>>>

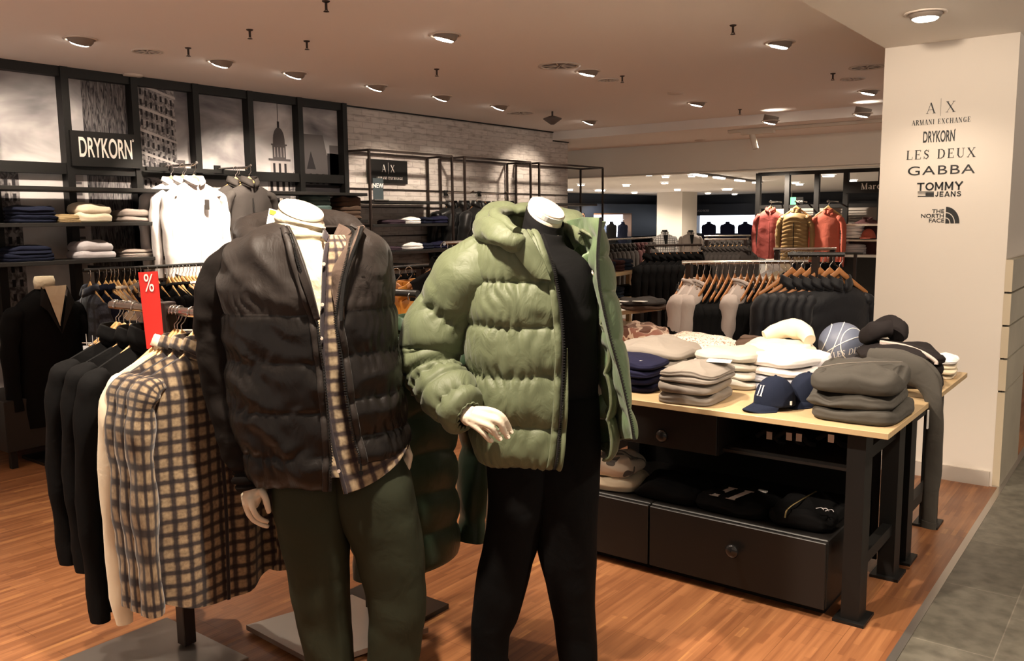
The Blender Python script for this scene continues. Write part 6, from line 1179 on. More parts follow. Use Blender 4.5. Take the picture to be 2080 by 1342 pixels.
b = MB(); b.tube([(-.760, 3.975, .275), (-.762, 3.975, .245)], .032, 20, ell=.5, up=[0, 1, 0]); b.build('turned_cuff', f_dgrey, t, smooth=True, org=t.location, flat_ang=50)
b = MB(); b.box((-.775, 3.90, .70), (-.77, 3.915, .78)); b.build('hang_tag', m_white, t, org=t.location)
# basketball
bc = np.array([-1.36, 4.66, TT+.123]); Rb = .118; t = thing('basketball', 'slate blue ball with white seams and lettering among the folded clothes', 'ball', (bc[0], bc[1], TT))
b = MB(); b.lathe([(Rb*math.sin(q), -Rb*math.cos(q)) for q in np.linspace(.02, PI-.02, 40)], bc, 56); b.build('shell', mat('ball_rubber', (0.125, 0.145, 0.205), .45, bump=.15, bscale=400), t, org=t.location, smooth=True)
vd = CAMO-bc; vd /= np.linalg.norm(vd); rr_ = np.cross([0, 0, 1], vd); rr_ /= np.linalg.norm(rr_); uu_ = np.cross(vd, rr_)
def sph(a, e): return bc+Rb*1.002*(math.cos(e)*math.sin(a)*rr_+math.sin(e)*uu_+math.cos(e)*math.cos(a)*vd)
b = MB()
def seam(ax, off):
    ax = np.array(ax, float); ax /= np.linalg.norm(ax); u = np.cross(ax, [.2, .5, .9]); u /= np.linalg.norm(u); w_ = np.cross(ax, u); r_ = math.sqrt(max(0, 1-off*off)); P_ = [bc+Rb*(ax*off+r_*(u*math.cos(q)+w_*math.sin(q))) for q in np.linspace(0, 2*PI, 72)]; b.tube(P_, .0026, 6, caps=False)
seam(rr_*.94-uu_*.33, -.25); seam(rr_*.55-uu_*.95+vd*.25, .18); seam(rr_*.94-uu_*.33-vd*.1, -.72); seam(rr_*.7+vd*.7, .68); b.build('seam', m_white, t, org=t.location, smooth=True)
q = serif('LES DEUX', .024, (0, 0, 0), (1, 0, 0), (0, 1, 0), m_white, 'lettering', build=False); vs = []
for (x, y, z) in q.v: y2 = y+.25*x; vs.append(bc+(sph(.42+x/Rb*1.2, -.30+y2/Rb*1.3)-bc)*(1.004+z*3))
q.v = [tuple(v) for v in vs]; q.build('lettering', m_white, t, org=t.location);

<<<

Omit the pictures, and quote the material above exactly as given.

RESPONSE FOR THIS EXERCISE:
The Blender Python script for this scene continues. Write part 6, from line 1179 on. More parts follow. Use Blender 4.5. Take the picture to be 2080 by 1342 pixels.
b = MB(); b.tube([(-.760, 3.975, .275), (-.762, 3.975, .245)], .032, 20, ell=.5, up=[0, 1, 0]); b.build('turned_cuff', f_dgrey, t, smooth=True, org=t.location, flat_ang=50)
b = MB(); b.box((-.775, 3.90, .70), (-.77, 3.915, .78)); b.build('hang_tag', m_white, t, org=t.location)
# basketball
bc = np.array([-1.36, 4.66, TT+.123]); Rb = .118; t = thing('basketball', 'slate blue ball with white seams and lettering among the folded clothes', 'ball', (bc[0], bc[1], TT))
b = MB(); b.lathe([(Rb*math.sin(q), -Rb*math.cos(q)) for q in np.linspace(.02, PI-.02, 40)], bc, 56); b.build('shell', mat('ball_rubber', (0.125, 0.145, 0.205), .45, bump=.15, bscale=400), t, org=t.location, smooth=True)
vd = CAMO-bc; vd /= np.linalg.norm(vd); rr_ = np.cross([0, 0, 1], vd); rr_ /= np.linalg.norm(rr_); uu_ = np.cross(vd, rr_)
def sph(a, e): return bc+Rb*1.002*(math.cos(e)*math.sin(a)*rr_+math.sin(e)*uu_+math.cos(e)*math.cos(a)*vd)
b = MB()
def seam(ax, off):
    ax = np.array(ax, float); ax /= np.linalg.norm(ax); u = np.cross(ax, [.2, .5, .9]); u /= np.linalg.norm(u); w_ = np.cross(ax, u); r_ = math.sqrt(max(0, 1-off*off)); P_ = [bc+Rb*(ax*off+r_*(u*math.cos(q)+w_*math.sin(q))) for q in np.linspace(0, 2*PI, 72)]; b.tube(P_, .0026, 6, caps=False)
seam(rr_*.94-uu_*.33, -.25); seam(rr_*.55-uu_*.95+vd*.25, .18); seam(rr_*.94-uu_*.33-vd*.1, -.72); seam(rr_*.7+vd*.7, .68); b.build('seam', m_white, t, org=t.location, smooth=True)
q = serif('LES DEUX', .024, (0, 0, 0), (1, 0, 0), (0, 1, 0), m_white, 'lettering', build=False); vs = []
for (x, y, z) in q.v: y2 = y+.25*x; vs.append(bc+(sph(.42+x/Rb*1.2, -.30+y2/Rb*1.3)-bc)*(1.004+z*3))
q.v = [tuple(v) for v in vs]; q.build('lettering', m_white, t, org=t.location);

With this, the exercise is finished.